Emeklilerin durumu oldum olası gündemden düşmüyor.

Emeklilerin durumu oldum olası gündemden düşmüyor.

Emekliler Derneği’nden bayram ikramiyesi tepkisi; “Emekli ikramiyesiyle 2018’de kurban kesiliyordu, 2024’te 4 buçuk kilo et alınıyor. Fiyat artışları karşısında  yüzde 184 reel kayıp yaşandı.”

Türkiye Emekliler Derneği Genel Başkanı Kazım Ergün, emekli ikramiyesini yorumladı;

“Emeklilere dini bayramlar öncesinde ikramiye ödenmesi, geç kalınmış bir karardı. Çalışanlara yılda 4 ikramiye ödenirken, emekli olanlara çok düşük kalan bayram ikramiyelerinin artış sistemi de olmadığından, 2024 yılında hiçbir değeri kalmadı. En düşük emekli ikramiyesinin 5.679,08 lira olması gerekir. Ancak 3 bin TL ikramiye tutarı; kabul edilebilir, sindirilebilir, vicdanlarda onaylanabilir bir rakam olmaktan uzaktır.”

***

Cumhuriyet Halk Partisi Genel Başkanı Özgür Özel, iktidardan başta emekliler hakkı yenmiş tüm kesimlerin hesabını soracağını belirterek, emekli aylıklarının acil iyileştirmesi talebini yineledi.

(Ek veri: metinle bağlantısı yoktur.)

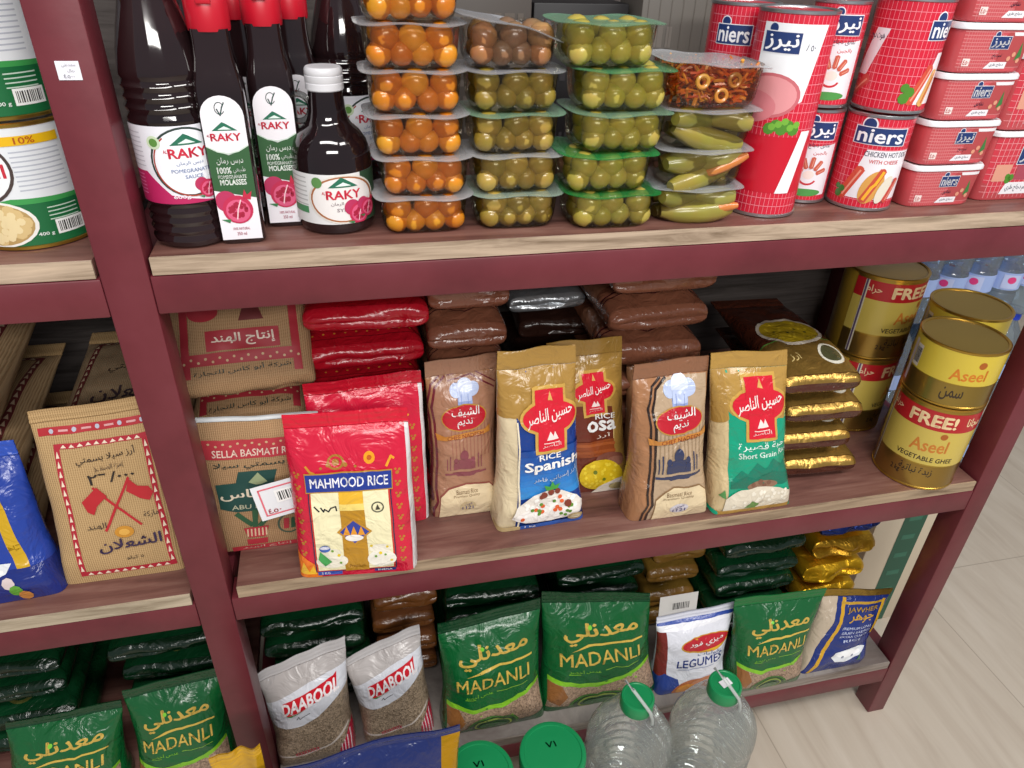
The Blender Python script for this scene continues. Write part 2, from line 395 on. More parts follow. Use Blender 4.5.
def bag(name, label, cat, px, z, base, art=None, lean=6, bf=.03, bb=.03, group=None, yaw=None, y=None, **k):
    """an upright bag standing on a shelf of height z, its corners on the sight lines BL, BR, TR, TL"""
    a, b = AZ(*px[0], z), AZ(*px[1], z)
    if y is not None: a, b = AY(*px[0], y), AY(*px[1], y); a.z = b.z = z
    ya = math.atan2(b.y-a.y, b.x-a.x) if yaw is None else math.radians(yaw)
    mid = (a+b)/2; ex = Vector((math.cos(ya), math.sin(ya), 0)); bk = Vector((-math.sin(ya), math.cos(ya), 0))
    b0 = k.get('b0', .8); O = mid+bk*(b0*bf); al = math.radians(lean)
    et = Vector((0, 0, 1))*math.cos(al)+bk*math.sin(al); nn = ex.cross(et)
    C = [((a-mid).dot(ex), 0), ((b-mid).dot(ex), 0)]
    for q in (px[2], px[3]):
        d = ray(*q); h = CP+d*((O-CP).dot(nn)/d.dot(nn))-O; C.append((h.dot(ex), h.dot(et)))
    o = bag_mesh(name, O, ya, C, al, bf, bb, base, art, **k); return tag(o, label, cat, group)
def lying(name, label, cat, O, w, h, base, art=None, yaw=0, lean=88, t=.045, group=None, **k):
    """a filled bag lying on its back, its bottom end to the front; O = middle of the front end, on what carries it"""
    k.setdefault('b0', .75); k.setdefault('waist', .01); k.setdefault('n', 7); k.setdefault('wav', 0)
    t *= .86; k.setdefault('capb', t*.22); k.setdefault('capn', .007); k.setdefault('nb', 7); k.setdefault('lo', .3)
    o = bag_mesh(name, Vector(O), math.radians(yaw), [(-w/2, 0), (w/2, 0), (w/2, h), (-w/2, h)], math.radians(lean), t*.5, t*.5, base, art, **k)
    return tag(o, label, cat, group)
# ------------------------------------------------------------------ the setting
HB, ZB1, ZB2, ZB3, BT = .0396, 1.00595, .57123, .13728, .018
Z1, Z2, Z3 = ZB1+BT, ZB2+BT, ZB3+BT
PW = .0416; XR = 1.1416; DEP = .46; XL0 = -1.1
m = MB(); m.box(-2.2, 4.2, -2.6, 2.4, -.05, 0, M('d2c4b1', 'tile')); tag(m.obj('floor'), None, kind='structure')
m = MB(); m.box(-2.2, 4.2, 1.9, 1.96, 0, 2.8, M('b8b4ac', 'paper')); tag(m.obj('wall_back'), None, kind='structure')

# the rack: one painted frame, loose boards on it
rack = empty('shelf_rack', (0, 0, 0)); tag(rack, 'maroon painted steel shelf rack holding three levels of groceries', 'shelf rack')
P_ = M('68272f', 'paint')
for y0 in (0, DEP-PW):
    for x0, w, z1 in ((XL0, PW, 1.62), (0, PW, 1.62), (XR, .036, 1.62)):
        m = MB(); m.box(x0, x0+w, y0, y0+PW, 0, z1, P_, .0022); m.obj('post', rack)
    for zb in (ZB1, ZB2, ZB3):
        m = MB(); m.box(XL0+PW, -.0002, y0+.0006, y0+PW-.002, zb-HB, zb-.0006, P_, .0018); m.box(PW+.0002, XR-.0002, y0+.0006, y0+PW-.002, zb-HB, zb-.0006, P_, .0018); m.obj('cross_beam', rack)
for x0, w in ((XL0, PW), (0, PW), (XR, .036)):
    for zb in (ZB1, ZB2, ZB3):
        m = MB(); m.box(x0+.002, x0+w-.002, PW, DEP-PW, zb-HB, zb-.001, P_, .0015); m.obj('side_beam', rack)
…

“Türkiye’nin normalleşmeye ihtiyacı var ama emeklinin ekonomisi normalleşmeden Türkiye normalleşemez. Emekli, Avrupa’daki emekliler gibi rahat etmeden, huzur bulmadan, artık torununa bakmak, çocuğunun kirasını ödemek bir yana, karnını doyuramayacak yere gelen emekli rahat etmezse, hayatı normale dönmezse kimse rahat edemez. Ben edemiyorum. Kimseyi rahat ettirmem söz veriyorum.”

Cumhuriyet Halk Partisi Lideri Özgür Özel, emeklilerin büyük sıkıntı içinde olduklarını söyledi;

“Emekliler dünyanın en acıklı şarkısını söylüyor. 10 bin lirayı duyuyor musunuz? İşte dünyanın en büyük korosunun söylediği en acıklı şarkıdır bu. Yurtdışında Alman Başbakanı ile konuşuyorum. Türkiye’de emekli maaşı 270 euro diyorum. Yanlış söyledim sanıyor. Düzeltiyor. 2 bin 700 olmasın diyor. İngilizce, Almanca, Fransızcaya tercümesi olmayan bir emekli maaşına sizleri mahkum edenlere yazıklar olsun. Almanya’dan emekli Hans, Manavgat’a tatil yapmaya geliyor ama Manavgatlı Hasan Amca, Manavgat’ta markete ve bakkala gitmeye korkuyor. Borcu var. Önünden geçmeye korkuyor. Utanıyor, çekiniyor. Hollanda’dan Ursula, emekli olmuş. Trabzon’a, Maçka’ya gidiyor. Sümela Manastırı’na gidiyor. Geziyor. Trabzonlu Ulviye Teyze manava gidemiyor, pazara çıkamıyor. Sümeyye kardeşim gidip alışverişini yapıp, borcunu, hesabını veremeyeceği için filesinin üçte birini gittiği marketin kasasında bırakıyor. Böyle bir yaklaşıma, Hans’ın yaşadığı hayatı, Hasan’dan esirgeyenlere yazıklar olsun.’’

Haftaya yeniden buluşmak üzere hoşça kalın dostlar.